O acaso é tramado. Por vezes, objectos espectaculares e de grande interesse astrofísico são praticamente invisíveis devido à posição da Terra no plano da Via Láctea. Veja-se a imagem seguinte que mostra as maternidades estelares IC1805 e IC1848, o “Coração” e a “Alma”, como são conhecidas, na constelação da Cassiopeia, junto ao bordo com as constelações de Perseu e da Girafa. Este par é um dos alvos favoritos dos astrofotógrafos como o pode demonstrar uma procura simples no “Google Images”. No entanto, poucos reparam nas duas pequenas manchas diminutas que ficam também registadas nas fotografias.
A cor avermelhada e a luz débil destas fontes sugere que são objectos cuja luz visível é fortemente absorvida pela poeira interestelar existente nessa direcção. De facto, a Terra está localizada no plano da Via Láctea, uma região onde são abundantes grandes nuvens de hidrogénio molecular e de poeira, que constituem matéria prima para a formação de novas gerações de estrelas. Estas nuvens absorvem fortemente a luz visível emitida por objectos que se encontram por detrás delas vistas a partir da Terra. Apenas a luz vermelha tem mais capacidade de penetração e daí o aspecto avermelhado destes objectos quando vistos através delas. A imagem seguinte mostra (rectângulo vermelho) a região correspondente à foto anterior. É vem visível a presença de filamentos de poeira negros nessa região.
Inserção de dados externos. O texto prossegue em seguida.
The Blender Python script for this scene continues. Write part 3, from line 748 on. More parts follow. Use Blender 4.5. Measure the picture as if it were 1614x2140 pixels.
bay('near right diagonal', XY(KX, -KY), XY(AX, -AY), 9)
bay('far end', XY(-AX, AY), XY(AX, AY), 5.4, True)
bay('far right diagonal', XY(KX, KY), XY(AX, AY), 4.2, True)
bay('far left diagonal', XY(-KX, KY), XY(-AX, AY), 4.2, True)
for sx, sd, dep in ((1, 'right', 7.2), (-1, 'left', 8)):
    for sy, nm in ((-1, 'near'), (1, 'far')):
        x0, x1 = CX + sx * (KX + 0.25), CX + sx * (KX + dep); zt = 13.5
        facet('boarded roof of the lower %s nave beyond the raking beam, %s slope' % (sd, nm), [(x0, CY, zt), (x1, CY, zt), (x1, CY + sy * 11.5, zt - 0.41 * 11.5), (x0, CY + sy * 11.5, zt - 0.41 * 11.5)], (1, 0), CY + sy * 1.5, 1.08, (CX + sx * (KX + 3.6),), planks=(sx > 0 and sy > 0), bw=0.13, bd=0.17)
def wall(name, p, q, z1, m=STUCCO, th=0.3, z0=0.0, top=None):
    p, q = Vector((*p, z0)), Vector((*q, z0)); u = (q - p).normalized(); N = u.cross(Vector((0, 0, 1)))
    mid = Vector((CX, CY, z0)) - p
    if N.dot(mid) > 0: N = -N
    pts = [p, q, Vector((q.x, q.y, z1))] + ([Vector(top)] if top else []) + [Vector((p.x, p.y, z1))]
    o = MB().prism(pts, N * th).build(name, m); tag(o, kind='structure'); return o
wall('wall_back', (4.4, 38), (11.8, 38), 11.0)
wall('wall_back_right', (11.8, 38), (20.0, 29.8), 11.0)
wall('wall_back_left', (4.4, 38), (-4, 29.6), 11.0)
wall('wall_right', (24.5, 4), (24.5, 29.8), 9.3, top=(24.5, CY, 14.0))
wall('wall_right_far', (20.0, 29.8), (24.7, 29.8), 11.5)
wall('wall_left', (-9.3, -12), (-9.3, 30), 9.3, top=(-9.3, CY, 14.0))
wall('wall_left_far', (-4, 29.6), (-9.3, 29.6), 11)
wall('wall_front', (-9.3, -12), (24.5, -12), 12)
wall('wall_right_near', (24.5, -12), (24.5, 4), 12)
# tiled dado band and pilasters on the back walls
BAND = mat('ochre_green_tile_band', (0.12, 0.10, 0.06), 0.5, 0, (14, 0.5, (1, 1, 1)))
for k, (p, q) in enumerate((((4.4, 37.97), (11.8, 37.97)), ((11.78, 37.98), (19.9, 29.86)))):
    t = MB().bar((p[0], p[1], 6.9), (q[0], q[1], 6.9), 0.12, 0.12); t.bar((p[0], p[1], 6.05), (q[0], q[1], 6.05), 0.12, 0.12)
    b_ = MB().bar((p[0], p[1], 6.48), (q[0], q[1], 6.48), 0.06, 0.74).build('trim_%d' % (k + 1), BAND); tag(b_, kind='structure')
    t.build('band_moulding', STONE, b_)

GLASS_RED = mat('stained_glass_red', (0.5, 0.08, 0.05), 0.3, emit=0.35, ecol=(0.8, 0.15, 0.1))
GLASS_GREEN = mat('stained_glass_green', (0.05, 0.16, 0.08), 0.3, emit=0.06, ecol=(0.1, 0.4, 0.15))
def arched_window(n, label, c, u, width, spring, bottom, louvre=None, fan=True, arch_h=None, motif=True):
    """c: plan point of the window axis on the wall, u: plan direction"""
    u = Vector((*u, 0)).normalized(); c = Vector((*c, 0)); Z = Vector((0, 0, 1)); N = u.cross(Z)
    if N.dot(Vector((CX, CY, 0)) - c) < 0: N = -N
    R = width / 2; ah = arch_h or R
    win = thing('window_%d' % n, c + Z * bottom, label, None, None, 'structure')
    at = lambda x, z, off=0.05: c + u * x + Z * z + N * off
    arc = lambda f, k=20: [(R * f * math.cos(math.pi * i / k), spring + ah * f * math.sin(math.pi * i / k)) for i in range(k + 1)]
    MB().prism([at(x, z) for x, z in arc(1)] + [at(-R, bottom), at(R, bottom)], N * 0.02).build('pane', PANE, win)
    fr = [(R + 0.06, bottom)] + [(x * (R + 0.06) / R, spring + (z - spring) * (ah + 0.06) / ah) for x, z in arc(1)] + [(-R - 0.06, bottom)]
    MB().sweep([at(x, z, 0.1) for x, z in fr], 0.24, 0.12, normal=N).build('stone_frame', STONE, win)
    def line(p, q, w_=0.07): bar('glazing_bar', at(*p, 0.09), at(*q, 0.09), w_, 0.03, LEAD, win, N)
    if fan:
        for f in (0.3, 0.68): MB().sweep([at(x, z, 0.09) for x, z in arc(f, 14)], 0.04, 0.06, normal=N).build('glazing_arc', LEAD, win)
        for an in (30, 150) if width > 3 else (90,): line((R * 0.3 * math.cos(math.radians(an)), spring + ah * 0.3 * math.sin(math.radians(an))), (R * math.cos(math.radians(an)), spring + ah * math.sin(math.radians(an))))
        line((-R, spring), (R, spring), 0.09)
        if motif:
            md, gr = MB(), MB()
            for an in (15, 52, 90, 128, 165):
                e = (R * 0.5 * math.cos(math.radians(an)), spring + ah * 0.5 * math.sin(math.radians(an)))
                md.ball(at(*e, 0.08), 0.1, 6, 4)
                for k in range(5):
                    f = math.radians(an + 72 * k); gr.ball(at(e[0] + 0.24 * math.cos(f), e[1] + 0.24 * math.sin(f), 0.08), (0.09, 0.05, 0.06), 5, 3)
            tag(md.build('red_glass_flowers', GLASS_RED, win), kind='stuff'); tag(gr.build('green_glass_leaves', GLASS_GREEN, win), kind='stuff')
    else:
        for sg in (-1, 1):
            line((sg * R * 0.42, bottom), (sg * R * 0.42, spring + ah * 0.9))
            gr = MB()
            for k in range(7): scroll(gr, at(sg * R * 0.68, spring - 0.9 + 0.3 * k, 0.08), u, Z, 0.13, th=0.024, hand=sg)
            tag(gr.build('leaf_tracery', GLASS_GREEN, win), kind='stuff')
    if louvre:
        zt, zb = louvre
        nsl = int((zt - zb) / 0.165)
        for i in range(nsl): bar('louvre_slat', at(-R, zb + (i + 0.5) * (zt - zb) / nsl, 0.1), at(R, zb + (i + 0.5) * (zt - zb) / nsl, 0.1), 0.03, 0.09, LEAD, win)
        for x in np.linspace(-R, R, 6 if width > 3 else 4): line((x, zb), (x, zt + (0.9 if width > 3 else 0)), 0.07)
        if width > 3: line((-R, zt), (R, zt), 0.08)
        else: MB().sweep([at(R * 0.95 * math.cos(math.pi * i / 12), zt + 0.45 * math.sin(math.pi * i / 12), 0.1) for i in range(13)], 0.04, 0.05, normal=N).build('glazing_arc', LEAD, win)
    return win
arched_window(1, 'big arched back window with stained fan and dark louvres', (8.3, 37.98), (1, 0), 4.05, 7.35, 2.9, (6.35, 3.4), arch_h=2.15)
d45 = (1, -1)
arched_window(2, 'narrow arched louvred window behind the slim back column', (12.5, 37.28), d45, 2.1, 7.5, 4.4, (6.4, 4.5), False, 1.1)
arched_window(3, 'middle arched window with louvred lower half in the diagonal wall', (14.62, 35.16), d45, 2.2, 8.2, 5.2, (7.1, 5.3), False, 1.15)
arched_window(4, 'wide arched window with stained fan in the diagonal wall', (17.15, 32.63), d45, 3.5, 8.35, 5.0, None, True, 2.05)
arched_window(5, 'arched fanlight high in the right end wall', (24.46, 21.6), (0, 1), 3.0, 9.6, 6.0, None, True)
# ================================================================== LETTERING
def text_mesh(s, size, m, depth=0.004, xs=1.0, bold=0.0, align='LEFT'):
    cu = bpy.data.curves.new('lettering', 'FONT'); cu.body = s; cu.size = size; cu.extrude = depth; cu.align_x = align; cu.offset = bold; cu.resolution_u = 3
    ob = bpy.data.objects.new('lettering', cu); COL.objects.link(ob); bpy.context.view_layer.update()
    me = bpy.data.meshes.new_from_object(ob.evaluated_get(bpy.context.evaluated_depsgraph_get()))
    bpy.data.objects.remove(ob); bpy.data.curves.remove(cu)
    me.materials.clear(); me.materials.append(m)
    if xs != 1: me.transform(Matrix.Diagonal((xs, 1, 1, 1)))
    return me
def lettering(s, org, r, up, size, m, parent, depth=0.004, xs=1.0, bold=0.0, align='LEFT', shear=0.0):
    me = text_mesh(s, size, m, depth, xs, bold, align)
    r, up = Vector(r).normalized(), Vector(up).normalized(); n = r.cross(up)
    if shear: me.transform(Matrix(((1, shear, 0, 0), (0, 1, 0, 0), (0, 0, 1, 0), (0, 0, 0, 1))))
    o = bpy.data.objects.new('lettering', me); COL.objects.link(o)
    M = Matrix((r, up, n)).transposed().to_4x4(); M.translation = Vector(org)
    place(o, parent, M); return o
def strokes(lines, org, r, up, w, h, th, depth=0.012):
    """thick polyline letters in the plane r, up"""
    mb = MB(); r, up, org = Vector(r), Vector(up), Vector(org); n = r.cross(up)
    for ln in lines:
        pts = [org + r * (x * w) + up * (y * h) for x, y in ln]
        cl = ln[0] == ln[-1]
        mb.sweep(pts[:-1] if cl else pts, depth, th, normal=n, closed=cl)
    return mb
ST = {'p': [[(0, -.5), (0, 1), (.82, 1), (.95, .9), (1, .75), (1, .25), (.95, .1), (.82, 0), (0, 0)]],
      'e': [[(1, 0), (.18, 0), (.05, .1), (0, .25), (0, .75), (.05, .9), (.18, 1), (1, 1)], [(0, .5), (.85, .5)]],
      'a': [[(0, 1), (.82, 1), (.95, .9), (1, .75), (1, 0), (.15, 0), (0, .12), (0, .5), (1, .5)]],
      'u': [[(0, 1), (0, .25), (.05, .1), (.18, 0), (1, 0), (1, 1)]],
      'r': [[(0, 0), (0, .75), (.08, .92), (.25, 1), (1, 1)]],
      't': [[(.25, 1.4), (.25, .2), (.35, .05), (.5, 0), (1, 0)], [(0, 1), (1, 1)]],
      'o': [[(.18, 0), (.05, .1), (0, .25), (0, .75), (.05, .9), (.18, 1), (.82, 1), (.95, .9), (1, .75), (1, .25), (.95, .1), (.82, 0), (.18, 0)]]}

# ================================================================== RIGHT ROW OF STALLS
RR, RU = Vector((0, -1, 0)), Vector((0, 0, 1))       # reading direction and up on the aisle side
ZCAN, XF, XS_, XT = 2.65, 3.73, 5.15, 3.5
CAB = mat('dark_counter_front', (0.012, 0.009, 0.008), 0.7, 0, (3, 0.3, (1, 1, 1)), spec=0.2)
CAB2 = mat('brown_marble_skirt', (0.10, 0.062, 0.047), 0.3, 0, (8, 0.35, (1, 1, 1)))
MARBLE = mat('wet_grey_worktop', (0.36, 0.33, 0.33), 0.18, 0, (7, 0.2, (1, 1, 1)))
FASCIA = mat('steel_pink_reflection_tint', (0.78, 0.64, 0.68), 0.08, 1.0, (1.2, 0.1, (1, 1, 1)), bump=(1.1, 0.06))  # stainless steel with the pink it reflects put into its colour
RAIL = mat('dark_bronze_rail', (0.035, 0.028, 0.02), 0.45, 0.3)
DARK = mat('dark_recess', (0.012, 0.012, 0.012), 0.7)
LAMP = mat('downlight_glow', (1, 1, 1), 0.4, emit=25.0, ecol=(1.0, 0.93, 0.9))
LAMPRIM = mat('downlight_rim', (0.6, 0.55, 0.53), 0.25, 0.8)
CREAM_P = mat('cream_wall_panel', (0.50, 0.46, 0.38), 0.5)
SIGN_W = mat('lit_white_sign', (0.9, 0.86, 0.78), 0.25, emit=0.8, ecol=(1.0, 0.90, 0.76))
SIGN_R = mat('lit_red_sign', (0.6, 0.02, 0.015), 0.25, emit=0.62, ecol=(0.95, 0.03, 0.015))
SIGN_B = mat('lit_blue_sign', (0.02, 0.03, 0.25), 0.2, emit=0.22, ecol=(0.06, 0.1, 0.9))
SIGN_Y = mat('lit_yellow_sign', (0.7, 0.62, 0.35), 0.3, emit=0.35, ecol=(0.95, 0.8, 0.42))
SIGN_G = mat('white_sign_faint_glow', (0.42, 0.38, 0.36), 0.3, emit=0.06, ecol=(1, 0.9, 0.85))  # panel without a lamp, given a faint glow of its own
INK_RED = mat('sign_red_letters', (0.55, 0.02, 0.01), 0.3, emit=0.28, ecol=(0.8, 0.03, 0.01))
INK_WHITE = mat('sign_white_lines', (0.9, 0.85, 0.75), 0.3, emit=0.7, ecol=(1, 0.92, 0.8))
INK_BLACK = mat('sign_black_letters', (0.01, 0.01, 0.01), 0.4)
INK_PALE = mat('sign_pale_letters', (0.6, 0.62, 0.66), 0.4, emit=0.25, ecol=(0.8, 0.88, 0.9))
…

Para observar estes objectos obscurecidos os astrónomos servem-se de telescópios de infravermelhos pois esta radiação consegue atravessar a poeira interestelar quase sem oposição. A imagem seguinte, obtida com o telescópio espacial WISE, da NASA, mostra a mesma região em infravermelhos. Os detalhes em IC1805 e IC1848 são espectaculares, com grandes cavidades escavadas por estrelas jovens muito quentes (regiões avermelhadas) e a poeira nas imagens anteriores visível agora sob a forma de filamentos verdes complexos. Mas reparem de novo para o fundo da imagem. No lugar das manchas débeis da primeira fotografia observamos agora duas galáxias luminosas, uma elíptica, à direita, e uma espiral barrada, à esquerda. Apresento-vos as galáxias de Maffei.
Maffei 1 e 2, como são conhecidas, foram descobertas por acaso pelo astrónomo italiano Paolo Maffei, em 1967, durante observações desta região do céu no infravermelho. A densidade de poeiras nesta região é tão grande que 99% da luz visível das galáxias é absorvida. Numa localização mais favorável, longe do plano galáctico, as galáxias de Maffei seriam um par tão conhecido como Messier 81 e 82 na Ursa Maior. De facto, as melhores estimativas actuais, ainda com erros apreciáveis, colocam as duas galáxias a sensivelmente a mesma distância do par na Ursa Maior, talvez um tudo nada mais distantes.
Maffei 1 é uma galáxia elíptica de grande porte, a mais próxima do género ao nosso Grupo Local de galáxias. É constituída por estrelas velhas e pouco quentes. A sua luminosidade é semelhante à da Via Láctea. Maffei 2, por seu lado, é uma bela espiral barrada, também a mais próxima do Grupo Local. É mais luminosa no infravermelho do que Maffei 1 devido à intensa formação estelar que ocorre nos seus braços espirais e região nuclear.
Ambas as galáxias pertencem a um grupo que inclui a grande espiral IC342, situada ali perto, do outro lado da fronteira com a constelação da Girafa (Camelopardalis). Tal como o Grupo Local, o Grupo de IC342/Maffei, como é designado, pertence ao Super-Enxame da Virgem, cujo centro se localiza a cerca de 50 milhões de anos-luz na direcção da constelação homónima.